**Description of the task**
List, from the lines below, each one with "Blender" in it.

**Data for the task**
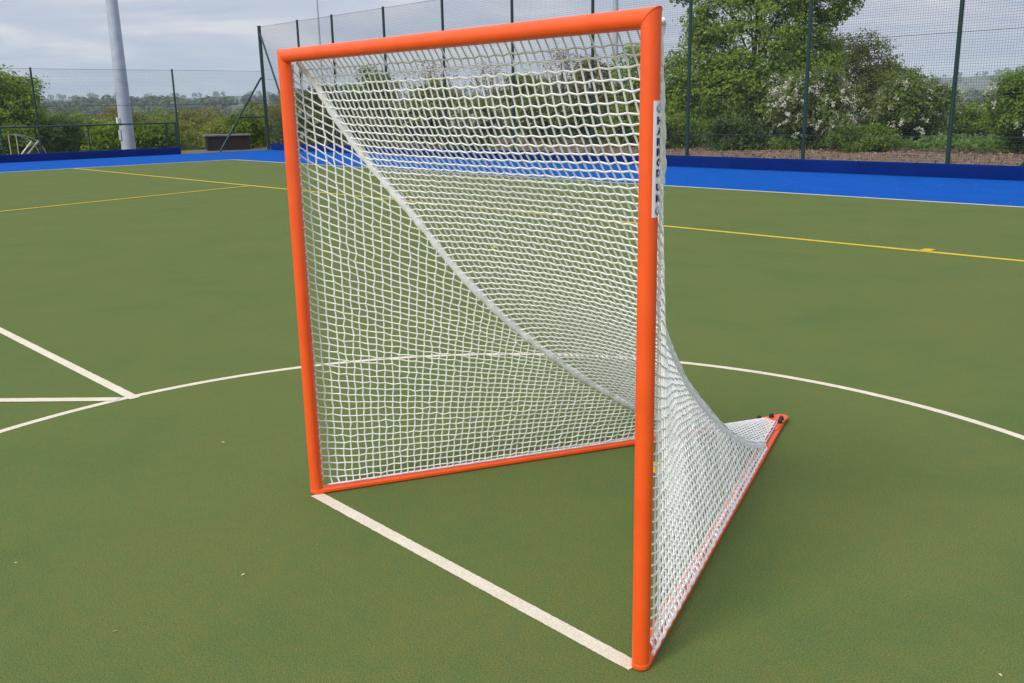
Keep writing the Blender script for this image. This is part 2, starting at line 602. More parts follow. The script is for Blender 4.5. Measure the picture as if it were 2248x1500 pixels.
def gpart(mb, name, mat, parent=goal, smooth=True):
    o = mb.build(name, mat, None, smooth)
    o.parent = parent
    if parent is goal:
        o.matrix_parent_inverse = Matrix.Translation(-Vector(goal.location))
    return o


def post(x, sgn):
    """tube with a mitred upper end, cut at 45 degrees towards the crossbar"""
    mb = MB()
    s = 40
    vs, fs = [], []
    for ring in range(3):
        for k in range(s):
            a = 2 * math.pi * k / s
            px, py = PR * math.cos(a), PR * math.sin(a)
            z = (0.020, 0.9, ZT + sgn * px)[ring]
            vs.append((x + px, py, z))
    for r_ in range(2):
        for k in range(s):
            k2 = (k + 1) % s
            fs.append((r_ * s + k, r_ * s + k2, (r_ + 1) * s + k2, (r_ + 1) * s + k))
    fs.append(tuple(2 * s + k for k in range(s)))
    fs.append(tuple(reversed(range(s))))
    mb.add(vs, fs)
    # weld bead at the mitre
    mb.tube([(x + (PR - 0.0006) * math.cos(2 * math.pi * k / 40), (PR - 0.0006) * math.sin(2 * math.pi * k / 40), ZT + sgn * (PR - 0.0006) * math.cos(2 * math.pi * k / 40)) for k in range(41)], 0.0022, 6, False)
    return gpart(mb, 'post', M['orange'])


post_l = post(0.0, -1)
post_r = post(Gx, 1)
mb = MB()
s = 40
vs, fs = [], []
for ring in range(2):
    for k in range(s):
        a = 2 * math.pi * k / s
        py, pz = PR * math.cos(a), PR * math.sin(a)
        vs.append(((0.0 - pz * 1.0) if ring == 0 else (Gx + pz), py, ZT + pz))
for k in range(s):
    k2 = (k + 1) % s
    fs.append((k, s + k, s + k2, k2))
mb.add(vs, fs)
crossbar = gpart(mb, 'crossbar', M['orange'])

# base rails: flat bars meeting in a rounded tip, rounded under the posts
APEX = Vector((Gx / 2, 2.29))
RAIL_W = 0.056
RAIL_H = 0.022


def rail_x(y):
    return 0.94 * y / 2.26


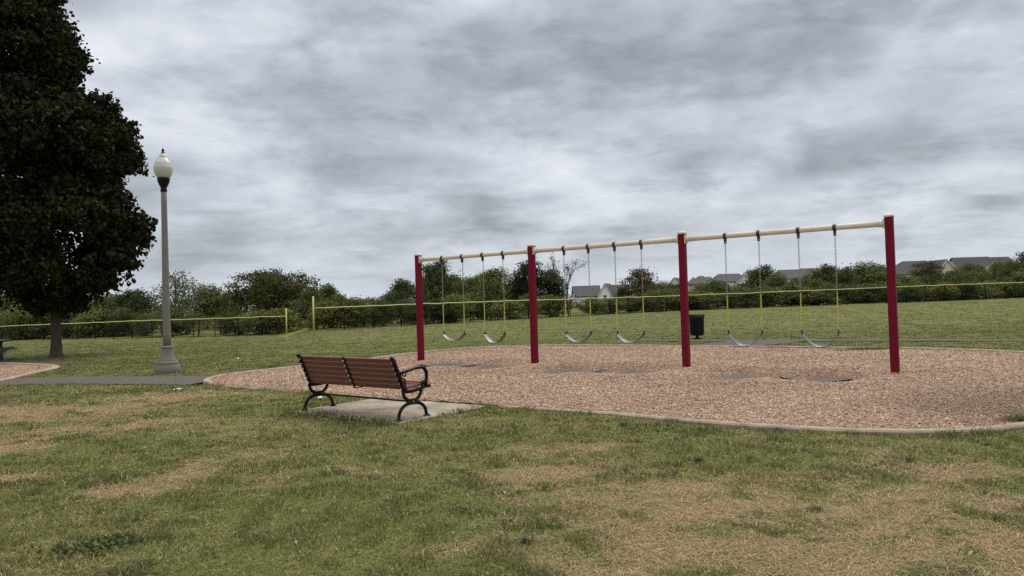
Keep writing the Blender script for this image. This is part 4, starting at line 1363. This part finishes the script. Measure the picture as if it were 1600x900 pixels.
def gable(mbw, mbr, mbt, x0, x1, y0, y1, ze, zr, zb, along="x", ov=.35, hip=(0, 0)):
    """one gabled volume; ridge runs along x or y; roof has thickness"""
    th = .18
    if along == "hip":
        ym = (y0 + y1) / 2; a, b = x0 + hip[0], x1 - hip[1]
        mbw.box(((x0 + x1) / 2, ym, (zb + ze) / 2), (x1 - x0, y1 - y0, ze - zb))
        q = [(x0 - ov, y0 - ov, ze - .1), (x1 + ov, y0 - ov, ze - .1), (x1 + ov, y1 + ov, ze - .1), (x0 - ov, y1 + ov, ze - .1), (a, ym, zr), (b, ym, zr)]
        q2 = [(p[0], p[1], p[2] + th) for p in q]
        mbr.add(q + q2, [(3, 2, 1, 0), (6, 7, 11, 10), (7, 8, 11), (8, 9, 10, 11), (9, 6, 10), (0, 1, 7, 6), (1, 2, 8, 7), (2, 3, 9, 8), (3, 0, 6, 9)])
    elif along == "x":
        ym = (y0 + y1) / 2
        vs = [(x0, y0, zb), (x1, y0, zb), (x1, y1, zb), (x0, y1, zb), (x0, y0, ze), (x1, y0, ze), (x1, y1, ze), (x0, y1, ze), (x0, ym, zr), (x1, ym, zr)]
        mbw.add(vs, [(0, 1, 5, 4), (1, 2, 6, 9, 5), (2, 3, 7, 6), (3, 0, 4, 8, 7)])
        s = (zr - ze) / (ym - y0)
        for yy, sg in ((y0, -1), (y1, 1)):
            a = [(x0 - ov, yy + sg * ov, ze - s * ov + .02), (x1 + ov, yy + sg * ov, ze - s * ov + .02), (x1 + ov, ym, zr + .02), (x0 - ov, ym, zr + .02)]
            mbr.add(a + [(p[0], p[1], p[2] + th) for p in a], [(0, 1, 2, 3), (4, 7, 6, 5), (0, 4, 5, 1), (1, 5, 6, 2), (2, 6, 7, 3), (3, 7, 4, 0)])
    else:
        xm = (x0 + x1) / 2
        vs = [(x0, y0, zb), (x1, y0, zb), (x1, y1, zb), (x0, y1, zb), (x0, y0, ze), (x1, y0, ze), (x1, y1, ze), (x0, y1, ze), (xm, y0, zr), (xm, y1, zr)]
        mbw.add(vs, [(0, 1, 5, 8, 4), (1, 2, 6, 5), (2, 3, 7, 9, 6), (3, 0, 4, 7)])
        s = (zr - ze) / (xm - x0)
        for xx, sg in ((x0, -1), (x1, 1)):
            a = [(xx + sg * ov, y0 - ov, ze - s * ov + .02), (xm, y0 - ov, zr + .02), (xm, y1 + ov, zr + .02), (xx + sg * ov, y1 + ov, ze - s * ov + .02)]
            mbr.add(a + [(p[0], p[1], p[2] + th) for p in a], [(0, 1, 2, 3), (4, 7, 6, 5), (0, 4, 5, 1), (1, 5, 6, 2), (2, 6, 7, 3), (3, 7, 4, 0)])
            # fascia on the gable towards us
            b0 = (xx + sg * ov, y0 - ov - .03, ze - s * ov - .12); b1 = (xm, y0 - ov - .03, zr - .12)
            mbt.add([b0, b1, (b1[0], b1[1], b1[2] + .3), (b0[0], b0[1], b0[2] + .3), (b0[0], b0[1] + .06, b0[2]), (b1[0], b1[1] + .06, b1[2]), (b1[0], b1[1] + .06, b1[2] + .3), (b0[0], b0[1] + .06, b0[2] + .3)],
                    [(0, 1, 2, 3), (4, 7, 6, 5), (0, 4, 5, 1), (3, 2, 6, 7)])


def house(pl, pr, py, d, label, wall, roof, vols, wins, rz=0.0, H=8.6):
    """pl..pr: image span of the house, py: its ridge; vols in metres relative to the house: (x0,x1,y0,y1,eave,ridge,axis) as fractions of width / metres below ridge"""
    a = at(pl, py, d); b = at(pr, py, d); w = b[0] - a[0]; c = (a + b) / 2
    zr = at((pl + pr) / 2, py, d)[2]; zg = min(0.0, zr - H) - .3
    o = thing("house", label, "house", (c[0], d, zg), rz, "houses on the rise beyond the trees")
    mw, mr_, mt = MB(), MB(), MB()
    top = zr - zg
    for x0, x1, y0, y1, e, r_, ax, *hp in vols:
        gable(mw, mr_, mt, (x0 - .5) * w, (x1 - .5) * w, y0, y1, top - e, top - r_, 0, ax, hip=hp[0] if hp else (0, 0))
    mw.build("wall", wall, o); mr_.build("roof", roof, o)
    if mt.v: mt.build("fascia", M_TRIM, o)
    for xc, y, dz, ww, hh in wins:
        f = MB(); f.box(((xc - .5) * w, y - .02, top - dz), (ww + .24, .08, hh + .24)); fo = f.build("window", M_TRIM, o)
        g = MB(); g.box(((xc - .5) * w, y - .065, top - dz), (ww, .03, hh)); g.box(((xc - .5) * w, y - .085, top - dz), (.05, .02, hh)); g.build("pane", M_GLS, fo)


house(152, 186, 494, 120, "low grey roof behind the fence right of the maple trunk", M_BW, M_RG, [(0, 1, 0, 7, 2.2, 0, "x")], [(.5, 0, 3.2, 1.2, 1.0)], 0, 5)
house(528, 560, 469.5, 210, "far grey building left of the gap's middle, behind the fence gap", M_BW, M_RG, [(0, 1, 0, 8, 1.4, 0, "x")], [(.2, 0, 2.4, .8, 1), (.4, 0, 2.4, .8, 1), (.6, 0, 2.4, .8, 1), (.8, 0, 2.4, .8, 1)], 0, 6)
house(565, 600, 470, 220, "far dark roofed building right of the gap's middle", M_BW, M_RD, [(0, 1, 0, 8, 1.6, 0, "x")], [(.3, 0, 2.4, .8, .8), (.6, 0, 2.4, .8, .8)], 0, 6)
house(898, 938, 447, 190, "grey roofed house left of the white gable, right of the leafless tree", M_WW, M_RG, [(0, 1, 0, 8, 2.6, 0, "x")], [(.8, 0, 3.3, .8, 1.1)], 0)
house(934, 968, 443.5, 184, "white gable end with a grey roof left of the rust brown tree", M_WW, M_RG, [(0, .62, 0, 9, 3.0, 0, "y"), (.5, 1.2, 1.5, 8, 3.1, .4, "x")], [(.31, 0, 3.4, .7, 1.1)], -.3)
house(1043, 1062, 434.5, 205, "white house wall just left of the third red post", M_WW, M_RG, [(0, 1, 0, 9, 2.2, 0, "y")], [(.5, 0, 3.2, .8, 1)], -.4)
house(1072, 1094, 434, 215, "white house corner just right of the third red post", M_WW, M_RG, [(0, 1, 0, 8, 1.8, 0, "y")], [(.5, 0, 2.6, .7, .9)], -.3)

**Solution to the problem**
Keep writing the Blender script for this image. This is part 2, starting at line 602. More parts follow. The script is for Blender 4.5. Measure the picture as if it were 2248x1500 pixels.
Keep writing the Blender script for this image. This is part 4, starting at line 1363. This part finishes the script. Measure the picture as if it were 1600x900 pixels.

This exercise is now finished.